Okay, I think the biggest issue was that I haven't found the slider yet so most of my taxes went into the treasury instead of research. Still, the research speed was way too fast, tho I believe that was adjustable in the game creation.

I guess I need to play with a huge galaxy and few stars so the distances between planets makes colonization take a bit longer.
Reply #14 Top
I guess I need to play with a huge galaxy and few stars so the distances between planets makes colonization take a bit longer.


My favourite style of playing. Yeah, it's quite different in this regard than Civ4 - I like both.

And, if you haven't found the sliders so far, maybe you should read the manual and watch the tutorials...?

Reply #15 Top
Well, now I played a second game, with a gigantic galaxy / rare stars and things played well. With normal difficulty I'm now the dominant species in this game. I guess a big map suits me better.

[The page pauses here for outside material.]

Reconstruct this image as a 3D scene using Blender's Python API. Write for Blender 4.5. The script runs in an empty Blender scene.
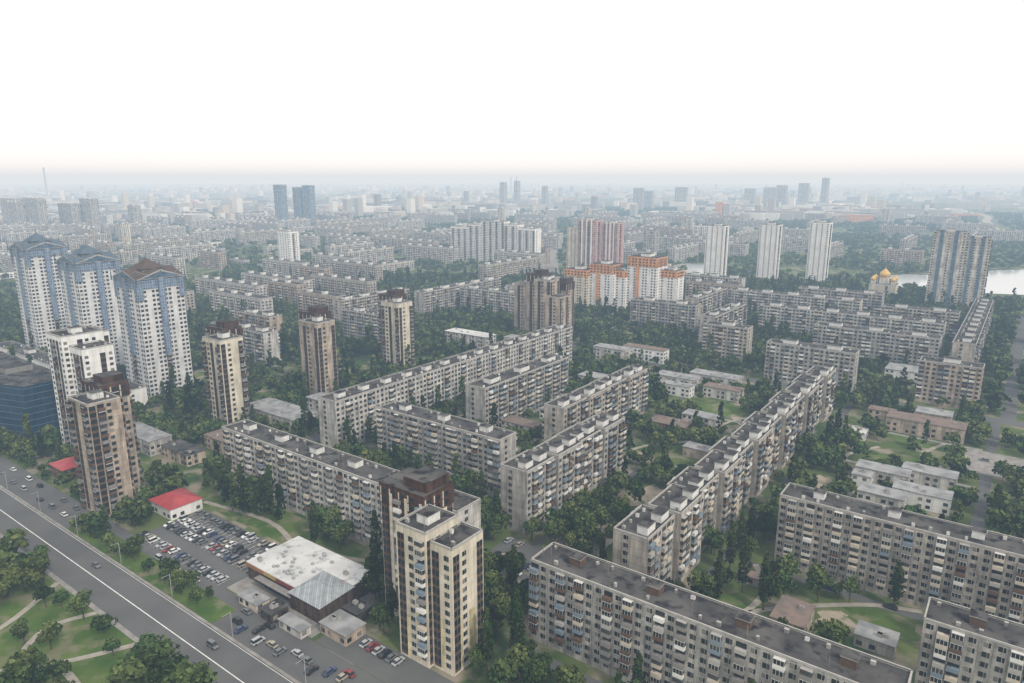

I didn't really pay attention to the sliders before, as in Civilization you don't have to mess with them that much yourself and the buttons to adjust spending are displayed in the main UI instead of a Domestic Advisor tab. Now that I found it, raising spending really helped things out.

Oh and I put research to very slow. I guess slow would've been better but this is a better pace than normal in my opinion.